Tuesday, July 13, 2021

OVP: Carefree (1938)

Film: Carefree (1938)
Stars: Fred Astaire, Ginger Rogers, Ralph Bellamy, Luella Gear, Jack Carson, Hattie McDaniel
Director: Mark Sandrich
Oscar History: 3 nominations (Best Art Direction, Scoring, Original Song-"Change Partners")
Snap Judgment Ranking: 3/5 stars

The partnership of Fred Astaire & Ginger Rogers is the stuff of cinematic legend, one of the most iconic pairings in Classical Hollywood.  That the two were at best "fine" with the pairing by 1938 was something that was starting to be reflexive in its box office returns.  Carefree, our movie for today, is the eighth in the ten films that the two made together, and was the first movie starring the two not to turn a profit according to box office receipts at the time.  It was also one of the first films in the series to really mess with the formula of the two, being shorter than you normally saw from an Astaire-Rogers picture, and with far less-dancing.  The result is a quirky (the plot is weird if not unpleasant) little musical with much less of what we'd learned to love from the Astaire-Rogers pairings in terms of toe-tapping.

(Spoilers Ahead) The movie is centered on Tony Flagg (Astaire), a psychiatrist who has been asked by his friend Stephen (Bellamy) to help make his girlfriend Amanda (Rogers) come to a decision on whether they should be married or not.  Amanda is a successful singer, and isn't sure she's ready to give that life up, or if Stephen is the right guy for her.  Tony puts Amanda under hypnosis, and in the process Amanda comes to (in a trance) and starts destroying property & behaving as a menace.  She also, in the process, begins to start having dreams about her doctor, and becomes convinced she's in love with him, not Stephen.  Eventually Tony realizes after putting Amanda under a trance again (where he instructs her to not like him) that he is in love with her, but at that point it's too late...until of course it isn't when in the end Tony interrupts Stephen & Amanda's marriage, and during one more subconscious session, convinces her he loves her.

As I said above, unlike a lot of Astaire/Rogers films, this one has less focus on the dancing than you'd expect.  At this point in their partnership, the public's interest in the couple was waning, and their careers were headed in different directions.  Rogers was on an upswing, as the success of Stage Door proved she didn't really need Astaire, and within a few years, she'd be an Oscar winner & the highest-paid actress in Hollywood.  Astaire, meanwhile, was in the middle of one of his down swings (we think of him as one of the great performers of the Golden Age, which he was, but that was checkered with several comebacks as he went in-and-out of fashion).  The plot is a bit, silly, but it's kind of fun.  It allows Rogers, in particular, some great comedic moments as she has to wander throughout her hypnotized state, oftentimes for laughs.  But I will admit as someone who just adores Fred Astaire, I could've used one or two more musical numbers.

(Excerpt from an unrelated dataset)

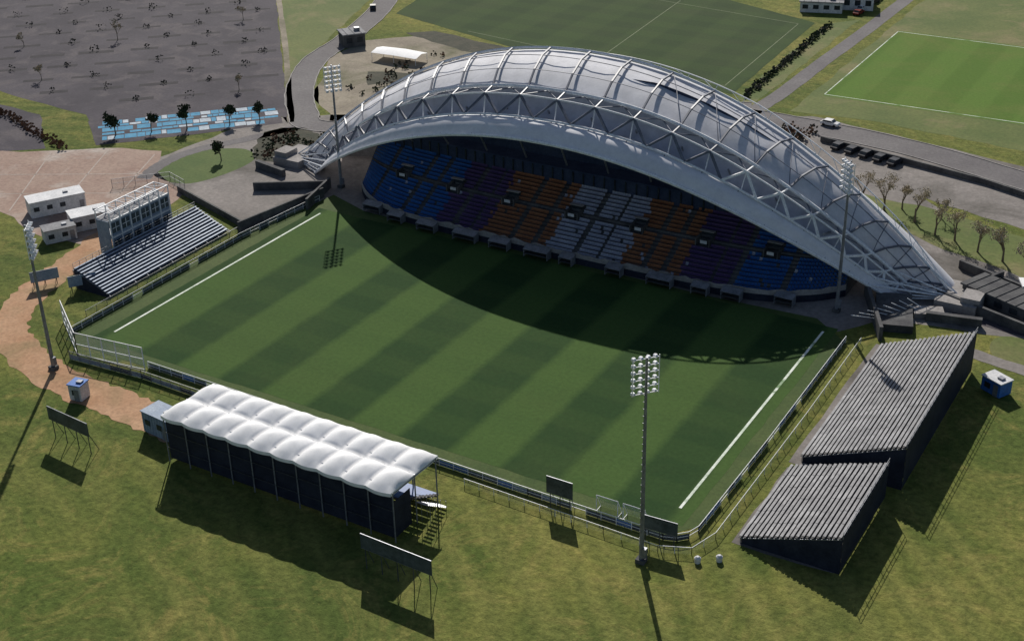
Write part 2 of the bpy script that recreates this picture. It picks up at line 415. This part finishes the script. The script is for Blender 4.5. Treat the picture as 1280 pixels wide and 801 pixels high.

The film won three Oscar nominations.  The art direction is sublime (isn't it always in Astaire-Rogers musicals?), with gigantic ballrooms, large spacious offices, and a glorious wedding hall among the highlights.  It all feels very modern, but in an elegant way...you can definitely see the money that was clearly spent on this film (the first of the pairings partnerships to lose money).  The scoring is good, though as I mentioned there's only really one number that's of note, and the rest is just sort of there (it's lovely, because of the stars, but there's nothing notable here).  The one number that stands out, though not ultimately in the pairings long pantheon of dancing, is "Change Partners," which is the Oscar-nominated turn.  It's sung at the very end of the picture as Fred is trying to woo Ginger away from Ralph Bellamy, and it's quite lovely-sort of this lovelorn song about a man trying to win back a girl who is with someone else.  It became a standard afterward, and it works quite well within the picture.